Im konkreten Fall haben die Vorinstanzen zwar die für den Rechtsbestand der aufrechnungsweise eingewendeten Gegenforderung maßgebliche Verschuldensfrage (zu Lasten der klagenden Partei) als hinreichend geklärt angesehen (wobei dahingestellt sei, ob deshalb kein iSd § 32 AÖSp zu beachtender Einwand vorlag - immerhin ist die angebliche Überschreitung der Lieferfrist selbst noch in dritter Instanz Gegenstand der Auseinandersetzung); die klagende Partei hat jedoch die Gegenforderung des Beklagten auch mit der Behauptung bestritten, daß der behauptete Schaden durch den fortgeschrittenen (von ihr nicht zu verantwortenden) Reifezustand des Frachtgutes (Bananen) verursacht wurde (AS 12). Dieser nicht von vorne herein als unbegründet erkennbare Einwand wurde gar nicht geprüft, sodaß schon aus diesem Grund eine Aufrechnung mit der vom Beklagten geltend gemachten Gegenforderung durch § 32 AÖSp ausgeschlossen ist.

Ausgehend von der bereits feststehenden Klagsforderung war daher wie im Spruch zu entscheiden, wobei ein weiteres Eingehen auf die Revisionsausführungen des Nebenintervenienten nicht erforderlich war.
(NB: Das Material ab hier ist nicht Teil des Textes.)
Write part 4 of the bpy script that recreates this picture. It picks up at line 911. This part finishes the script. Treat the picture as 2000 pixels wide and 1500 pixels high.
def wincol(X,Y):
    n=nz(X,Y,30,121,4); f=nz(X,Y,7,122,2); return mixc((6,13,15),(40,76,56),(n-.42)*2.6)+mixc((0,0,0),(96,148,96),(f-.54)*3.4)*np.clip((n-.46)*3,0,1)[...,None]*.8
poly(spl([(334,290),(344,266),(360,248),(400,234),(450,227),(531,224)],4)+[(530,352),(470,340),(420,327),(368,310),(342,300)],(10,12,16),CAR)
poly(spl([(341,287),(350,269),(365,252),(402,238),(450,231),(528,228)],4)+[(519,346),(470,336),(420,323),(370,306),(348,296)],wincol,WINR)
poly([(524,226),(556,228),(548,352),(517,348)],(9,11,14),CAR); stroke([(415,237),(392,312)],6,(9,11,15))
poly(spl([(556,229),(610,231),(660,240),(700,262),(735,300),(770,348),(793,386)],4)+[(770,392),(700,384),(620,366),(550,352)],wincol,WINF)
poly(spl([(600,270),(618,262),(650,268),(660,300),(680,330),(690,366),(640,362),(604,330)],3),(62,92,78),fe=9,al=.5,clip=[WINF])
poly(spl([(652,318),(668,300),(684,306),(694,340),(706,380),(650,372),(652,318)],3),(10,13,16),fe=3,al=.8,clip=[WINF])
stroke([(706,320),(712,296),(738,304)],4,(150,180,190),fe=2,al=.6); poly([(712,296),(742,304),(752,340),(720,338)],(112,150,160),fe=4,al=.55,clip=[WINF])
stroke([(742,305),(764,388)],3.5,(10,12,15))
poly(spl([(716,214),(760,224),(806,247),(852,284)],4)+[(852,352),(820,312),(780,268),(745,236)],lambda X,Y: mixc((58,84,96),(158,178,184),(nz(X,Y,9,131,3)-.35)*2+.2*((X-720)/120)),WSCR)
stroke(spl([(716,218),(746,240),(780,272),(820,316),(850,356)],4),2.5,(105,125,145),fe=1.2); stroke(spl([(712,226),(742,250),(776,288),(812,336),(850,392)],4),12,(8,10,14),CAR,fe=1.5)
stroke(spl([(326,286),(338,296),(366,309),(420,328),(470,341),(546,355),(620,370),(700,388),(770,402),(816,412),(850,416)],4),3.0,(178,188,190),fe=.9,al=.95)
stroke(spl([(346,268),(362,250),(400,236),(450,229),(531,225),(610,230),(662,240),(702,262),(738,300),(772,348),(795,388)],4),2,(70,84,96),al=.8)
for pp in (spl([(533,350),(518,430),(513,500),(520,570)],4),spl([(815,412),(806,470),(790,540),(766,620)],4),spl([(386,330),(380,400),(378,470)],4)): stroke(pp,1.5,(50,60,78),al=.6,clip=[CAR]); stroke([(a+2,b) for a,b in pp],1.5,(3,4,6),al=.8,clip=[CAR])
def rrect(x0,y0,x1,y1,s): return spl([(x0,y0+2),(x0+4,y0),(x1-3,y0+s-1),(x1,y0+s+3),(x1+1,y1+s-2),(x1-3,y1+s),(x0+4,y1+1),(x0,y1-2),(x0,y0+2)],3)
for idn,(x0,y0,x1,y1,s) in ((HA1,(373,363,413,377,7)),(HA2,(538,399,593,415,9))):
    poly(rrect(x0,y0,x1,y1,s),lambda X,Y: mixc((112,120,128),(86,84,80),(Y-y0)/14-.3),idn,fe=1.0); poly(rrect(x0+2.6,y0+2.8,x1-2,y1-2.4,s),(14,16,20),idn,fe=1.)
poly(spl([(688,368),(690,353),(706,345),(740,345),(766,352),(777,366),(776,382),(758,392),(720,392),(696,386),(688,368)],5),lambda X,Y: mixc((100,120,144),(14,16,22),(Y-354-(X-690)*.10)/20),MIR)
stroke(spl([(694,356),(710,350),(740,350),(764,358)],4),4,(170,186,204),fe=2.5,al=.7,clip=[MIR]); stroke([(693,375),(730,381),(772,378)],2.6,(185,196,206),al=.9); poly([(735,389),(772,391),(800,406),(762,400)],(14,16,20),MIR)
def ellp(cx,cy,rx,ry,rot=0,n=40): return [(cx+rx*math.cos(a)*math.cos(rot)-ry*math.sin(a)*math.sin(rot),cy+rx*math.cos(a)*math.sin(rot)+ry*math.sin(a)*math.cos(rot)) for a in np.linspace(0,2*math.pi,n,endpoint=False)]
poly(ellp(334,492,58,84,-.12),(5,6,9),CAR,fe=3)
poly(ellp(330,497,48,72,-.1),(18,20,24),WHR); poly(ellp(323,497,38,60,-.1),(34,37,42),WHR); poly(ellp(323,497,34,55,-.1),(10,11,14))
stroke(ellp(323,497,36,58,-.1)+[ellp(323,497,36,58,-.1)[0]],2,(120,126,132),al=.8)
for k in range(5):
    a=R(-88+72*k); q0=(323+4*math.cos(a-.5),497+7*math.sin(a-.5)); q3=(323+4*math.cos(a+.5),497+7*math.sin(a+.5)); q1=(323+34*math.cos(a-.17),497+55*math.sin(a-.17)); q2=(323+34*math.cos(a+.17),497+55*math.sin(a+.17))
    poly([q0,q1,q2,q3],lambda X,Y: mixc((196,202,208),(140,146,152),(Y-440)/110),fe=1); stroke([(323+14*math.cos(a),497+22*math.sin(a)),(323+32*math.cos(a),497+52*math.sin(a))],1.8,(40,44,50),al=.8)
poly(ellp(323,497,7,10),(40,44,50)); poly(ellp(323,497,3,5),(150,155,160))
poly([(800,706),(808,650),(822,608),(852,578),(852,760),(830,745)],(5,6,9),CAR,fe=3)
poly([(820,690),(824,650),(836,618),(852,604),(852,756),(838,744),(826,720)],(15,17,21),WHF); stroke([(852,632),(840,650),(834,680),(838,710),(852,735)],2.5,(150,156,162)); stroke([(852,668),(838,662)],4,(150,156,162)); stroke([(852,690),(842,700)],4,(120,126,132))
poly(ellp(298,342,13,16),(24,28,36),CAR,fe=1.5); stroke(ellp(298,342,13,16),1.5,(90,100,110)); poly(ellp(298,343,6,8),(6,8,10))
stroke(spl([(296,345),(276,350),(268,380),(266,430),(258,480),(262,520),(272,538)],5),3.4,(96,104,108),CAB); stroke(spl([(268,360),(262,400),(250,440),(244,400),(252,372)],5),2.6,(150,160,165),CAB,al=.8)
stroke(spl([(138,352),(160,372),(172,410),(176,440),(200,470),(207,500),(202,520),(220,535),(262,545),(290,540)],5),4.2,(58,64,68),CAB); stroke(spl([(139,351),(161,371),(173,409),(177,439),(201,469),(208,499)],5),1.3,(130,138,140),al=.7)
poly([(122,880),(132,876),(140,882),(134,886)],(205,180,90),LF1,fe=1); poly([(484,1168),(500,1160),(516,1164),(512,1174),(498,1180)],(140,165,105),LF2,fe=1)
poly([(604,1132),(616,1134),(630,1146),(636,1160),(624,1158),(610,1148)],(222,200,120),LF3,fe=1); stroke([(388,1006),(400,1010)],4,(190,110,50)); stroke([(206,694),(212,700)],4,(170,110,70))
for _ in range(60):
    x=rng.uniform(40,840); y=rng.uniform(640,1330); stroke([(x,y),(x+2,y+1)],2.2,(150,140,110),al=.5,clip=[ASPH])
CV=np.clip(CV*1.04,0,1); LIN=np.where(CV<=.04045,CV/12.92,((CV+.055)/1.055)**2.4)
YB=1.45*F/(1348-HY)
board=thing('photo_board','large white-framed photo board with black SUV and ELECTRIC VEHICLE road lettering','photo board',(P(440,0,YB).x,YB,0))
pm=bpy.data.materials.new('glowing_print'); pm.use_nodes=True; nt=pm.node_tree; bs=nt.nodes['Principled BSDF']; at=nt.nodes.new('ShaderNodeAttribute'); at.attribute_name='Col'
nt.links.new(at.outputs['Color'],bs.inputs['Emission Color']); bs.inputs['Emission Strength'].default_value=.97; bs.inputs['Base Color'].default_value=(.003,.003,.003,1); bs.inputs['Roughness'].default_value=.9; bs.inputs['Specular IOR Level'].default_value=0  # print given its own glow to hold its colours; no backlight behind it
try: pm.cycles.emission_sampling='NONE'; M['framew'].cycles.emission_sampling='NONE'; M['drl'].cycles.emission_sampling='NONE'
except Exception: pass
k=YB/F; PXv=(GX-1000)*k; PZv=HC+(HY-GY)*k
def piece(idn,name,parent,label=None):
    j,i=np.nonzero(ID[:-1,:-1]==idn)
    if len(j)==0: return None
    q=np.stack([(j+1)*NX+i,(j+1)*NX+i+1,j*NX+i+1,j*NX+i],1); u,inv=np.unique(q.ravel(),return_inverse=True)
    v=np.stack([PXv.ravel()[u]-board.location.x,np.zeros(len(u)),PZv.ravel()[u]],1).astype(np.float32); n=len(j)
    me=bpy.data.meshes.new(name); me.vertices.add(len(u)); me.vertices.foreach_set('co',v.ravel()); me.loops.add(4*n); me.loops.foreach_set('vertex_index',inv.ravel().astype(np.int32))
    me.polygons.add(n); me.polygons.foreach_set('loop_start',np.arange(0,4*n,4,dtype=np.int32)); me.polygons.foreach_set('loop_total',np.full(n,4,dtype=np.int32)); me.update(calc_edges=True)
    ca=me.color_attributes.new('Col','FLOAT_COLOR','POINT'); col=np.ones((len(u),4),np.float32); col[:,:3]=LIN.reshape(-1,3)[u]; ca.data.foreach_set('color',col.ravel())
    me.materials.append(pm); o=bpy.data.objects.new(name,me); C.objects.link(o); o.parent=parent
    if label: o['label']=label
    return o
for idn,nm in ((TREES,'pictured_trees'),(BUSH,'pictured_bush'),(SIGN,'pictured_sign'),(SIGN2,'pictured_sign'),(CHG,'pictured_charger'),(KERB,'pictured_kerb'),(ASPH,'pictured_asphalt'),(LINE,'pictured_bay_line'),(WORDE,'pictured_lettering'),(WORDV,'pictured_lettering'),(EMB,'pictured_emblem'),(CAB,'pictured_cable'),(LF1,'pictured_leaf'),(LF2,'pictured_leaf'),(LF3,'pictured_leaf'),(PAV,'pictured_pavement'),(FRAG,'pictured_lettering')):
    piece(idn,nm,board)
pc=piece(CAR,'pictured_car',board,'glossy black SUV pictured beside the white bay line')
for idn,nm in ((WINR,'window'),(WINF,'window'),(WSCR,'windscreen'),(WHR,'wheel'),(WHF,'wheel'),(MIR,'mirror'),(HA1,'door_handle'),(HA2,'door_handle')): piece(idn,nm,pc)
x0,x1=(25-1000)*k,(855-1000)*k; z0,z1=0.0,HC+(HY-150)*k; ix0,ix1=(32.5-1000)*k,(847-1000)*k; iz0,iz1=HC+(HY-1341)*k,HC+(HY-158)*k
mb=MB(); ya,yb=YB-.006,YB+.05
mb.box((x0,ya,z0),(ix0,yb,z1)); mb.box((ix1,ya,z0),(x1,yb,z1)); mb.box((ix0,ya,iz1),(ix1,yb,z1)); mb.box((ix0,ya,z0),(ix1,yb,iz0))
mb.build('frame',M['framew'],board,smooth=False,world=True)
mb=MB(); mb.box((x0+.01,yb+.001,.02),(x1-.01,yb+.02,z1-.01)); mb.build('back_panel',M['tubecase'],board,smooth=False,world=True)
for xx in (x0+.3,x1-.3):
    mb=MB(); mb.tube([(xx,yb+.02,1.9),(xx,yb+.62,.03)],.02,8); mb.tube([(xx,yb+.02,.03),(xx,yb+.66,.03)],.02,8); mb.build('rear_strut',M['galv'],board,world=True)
Die Kostenentscheidungen stützen sich auf §§ 41 und 50 ZPO. Abstriche von den Kostenverzeichnissen der Klägerin und des Nebenintervenienten waren dabei nur insoweit zu machen, als die von der Klägerin für 16 Kopien verzeichneten Barauslagen (S 208,--) hinsichtlich ihrer Notwendigkeit und Höhe nicht nachvollziehbar sind und für die Beitrittserklärung des Nebenintervenienten Kosten nur nach der TP 1 II lit b RATG gebühren.